In some ways I get it, in spite of the fact that like so many it challenges the constitutional separation of church and state. The Ten commandments are perhaps the original guidelines for how a community of people can live in freedom, something that the Jewish people hadn’t known for generations. The ancient story from the book of Exodus describes Moses going up to Mount Sinai during their escape from slavery in Egypt to receive the ten rules — six about how to live together in community (don’t steal, don’t kill, don’t lie, don’t covet, don’t commit adultery honor your parents); three about how to be in relationship with God (one God, no graven images of God, and don’t try to use God to advance your own agenda); and the fourth, or hinge commandment, requires a sabbath day, which is necessary in order to keep human relationships and the divine relationship in balance.

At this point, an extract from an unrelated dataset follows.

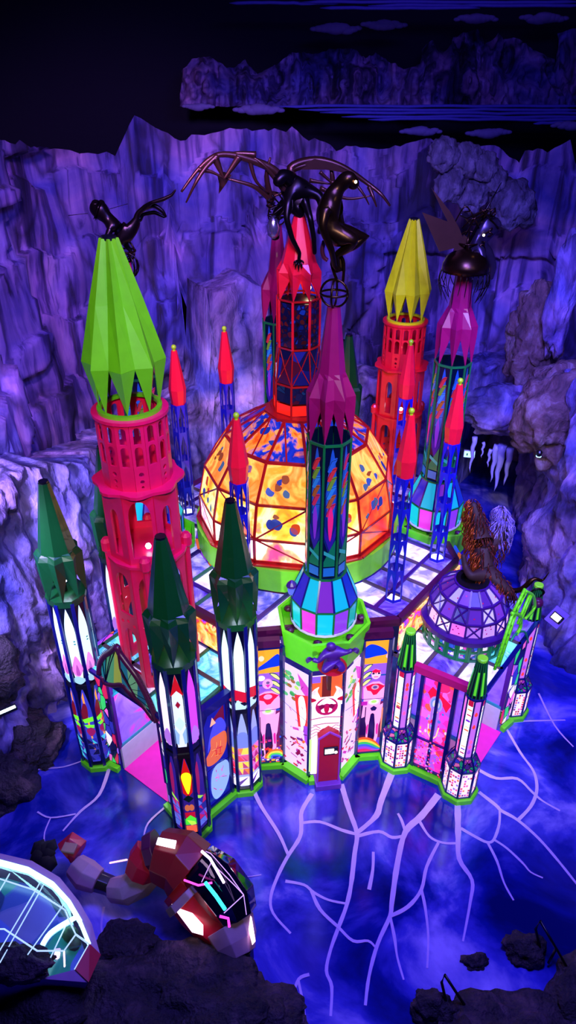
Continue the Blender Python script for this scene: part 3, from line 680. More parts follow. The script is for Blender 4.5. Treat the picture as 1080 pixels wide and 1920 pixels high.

When working with teenage groups years ago, I would often invite them to imagine living on a desert island and then asking them to design the rules they would need in order to live in some sort of harmony. Invariably they came up with guidelines that largely matched the last six of the ten commandments. And they would usually add an addendum to “thou shalt not kill” : no killer statements; which for them meant no bullying, no put-downs, no verbal punishments —words that could wound, if not kill, the spirit.
For thousands of years the ten commandments have been the foundation of western moral and legal traditions. They are concise. They make sense. They can easily be remembered. And while many of us have breached a commandment at one point or another, we still honor them; and we recognize that we need them.
That said, I am offended by the Louisiana law, for two reasons: 1) I can’t help but think that displaying the commandments is less about helping to assist in the moral development of young people and more about sticking it to a growing secular culture which the Louisiana governor and his advocates feel is sliding into greater immorality; and 2) that the visible display of the commandments will become a kind of idol. Instead of opening up conversation and reflection, I worry that it may shut it down. Will there be a willingness to sort through the third commandment — “do not take the name of the Lord in vain,” to explore how we use God as a tool to get our way (e.g. God is my side), or will it be limited to not saying bad words. Will the fourth commandment — “remember the sabbath and keep it holy,” be focused only on going to church on Sunday (or mosque on Friday noon or synagogue on Friday night) — or will it be an opportunity to discuss that the sabbath is a day of equality; a time set aside when we don’t have to prove ourselves; when we are set free from the production/consumption system?
As our culture becomes more polarized, I notice more and more people, myself included, breaching the tenth commandment: “thou shalt not covet.” Normally, we think of covet as a desire to have someone else’s job or house or valuable asset. What I see these days is that people on all ends of the political and religious spectrum are coveting their own positions, their platforms, their mindsets, to a degree that they need to be aggressively defended with a hostility that demeans and dismisses another perspective or interpretation.
I recently convened a meeting of the leaders of two congregations who are exploring the possibility of sharing more of their life together. It was clear to everyone present that the process needed to be taken one step at a time, and that there was no timetable or a predetermined outcome. One leader, a farmer, said that he long ago learned that he couldn’t force his cows to cross a stream; it would just make matters worse. They would scatter and moan, and it would take a lot of time to gather them back together. They need to be led, he said, and that take patience and experience, both of which he had in abundance.
The ten commandments are meant to lead us, not force us. They are guidelines, not idols.